Koch is not, though, a doctrinaire teacher: if what I'm saying doesn't work for you, he says, ignore it: for his only real rule is that you should just get on and do it. Especially, don't put off starting because you haven't worked out the story yet: Koch argues that you can't establish the story until you work it out be writing it. This seems perverse, undisciplined--but the more I think about it, the more sense it makes. Every story I've ever written, I know the end, and sometimes not much more. Doing more work in advance, as I'm doing with the follow-up to The Dog of the North, doesn't make things any easier (in some ways, it makes it more difficult). Koch's views help me understand why this is the case.
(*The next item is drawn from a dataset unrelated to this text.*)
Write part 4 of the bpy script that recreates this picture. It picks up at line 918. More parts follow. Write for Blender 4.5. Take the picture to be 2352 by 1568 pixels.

This is a book for writers. If you haven't written, or attempted to write, a sustained piece of fiction, the insights are no more than academic. But for the practising writer, this is gold-dust.
How has it influenced me?
Hey, I only finished it yesterday. Give me a chance! Already I can see some specifics which will help kick off my next piece of work, and the idea of that you can only understand your story by writing it is what management consultants call a 'paradigm shift'--a moment which at once alters and clarifies the way I think about the question.
This is a book which will be on my bookshelf for some time to come--so that lurid green cover is no bad thing after all...
Lessons for the aspiring writer
(too many to summarise, but:)
- you don't need to know everything about your story to start writing it
- indeed, the story only comes into existence as it is written
- point of view is a liberation, not a constraint
- "the cat sat on the mat is not the beginning of a story; the cat sat on the dog's mat is" (quoted from John le Carre)
2 comments:
Yeah, I think this one is a gem. The quotes scattered through the text are worth the price of the book.
But I doubt that it has sold well. What a godawful drab title...!
The title and cover seem wilfully perverse(although in spite of myself I quite like the garish cover).
But between the covers, Koch is an exponent of the school of pragmatism -- an approach with much to commend it, in life and art.